Wildfire at Bovey Heathfield

A wildfire at our Bovey Heathfield nature reserve was quickly controlled - but things could have been much worse.
Charred remains of area of gorse at nature reserve

A fire at Bovey Heathfield is the second to occur at the site in the past year

A wildfire which could have ‘devastated local wildlife’ is just the latest in a series of problems that has been affecting our 58 nature reserves.

The fire was discovered yesterday (daytime Weds 7 April) at Devon Wildlife Trust’s Bovey Heathfield nature reserve, in South Devon. Fire crews from Bovey Tracey were able to control the blaze. Nonetheless, half an acre of the heathland site was damaged leaving behind charred heather, gorse and grass.

Speaking for Devon Wildlife Trust, Steve Hussey said:

“We’re still trying to piece together the details of this fire, but what we do know is that this was a very close call and things could have quickly become much more serious. We want to thank local crews from the Devon and Somerset Fire and Rescue Service who responded when the alarm was raised. Without their swift action a much larger part of this precious heathland could have been lost”.

This is the second fire to have broken out at the popular nature reserve in the past year. Steve Hussey said:

“A very dry spring means that our countryside is extremely vulnerable to fire. All it needs is a discarded cigarette, a BBQ or spark from a firepit and a large wildfire could ignite. The results of this can be devastating, not only for local communities, but for wildlife too. At this time of year, birds are nesting, reptiles and insects are emerging and wildflowers are beginning to bloom – the timing really couldn’t be any worse.”

The fire at Bovey Heathfield nature reserve is just the latest of a growing set of recent problems that Devon Wildlife Trust has identified across its network of wildlife havens. As lockdown restrictions have eased the charity has seen growing numbers of people visiting its 58 nature reserves which contain some of the county’s most precious wildlife. However, staff at the conservation organisation are concerned by a rise in anti-social and inappropriate behaviour which they say is putting nature at risk.

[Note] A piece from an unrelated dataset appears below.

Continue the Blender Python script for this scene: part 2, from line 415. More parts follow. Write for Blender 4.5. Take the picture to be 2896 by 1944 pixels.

Our reserves are not playgrounds or parks
Penny Mason
Devon Wildlife Trust
Stonechat resting on cows parsley

Stonechats are just one of the heathland species which can be affected by wildfires. Photo: Neil Bygrave

Devon Wildlife Trust’s Steve Hussey said:

“At another of our nature reserves, Meeth Quarry, near Hatherleigh, North Devon, a colleague called me yesterday to relay a long list of problems he’d had to deal with. These included people having BBQs and fires, and two instances where gates were left open so that our Exmoor ponies had escaped. He’d discovered dogs off the lead and in areas that we ask owners not to exercise them in because of nesting birds. He’d also discovered people riding motorbikes on the reserve’s paths, found visitors using the nature reserve as a place to play ball games and even use radio-remote controlled model cars.

Devon Wildlife Trust’s Penny Mason said:

“We work very hard to keep our nature reserves as both havens for wildlife and special places where people can enjoy and connect with nature. We recognise that people are increasingly looking for green spaces for leisure activity on their doorsteps, but our reserves are not playgrounds or parks and need to be enjoyed a little differently. We ask that visitors show respect for the quiet and tranquil nature of these sites, and consideration for wildlife and for other users when visiting them. This means leaving gates as you find them, taking litter home, not lighting fires or BBQs, keeping dogs on leads and clearing up after their pets. Basically, we ask that visitors respect site signage and information and adhere to the Countryside Code.”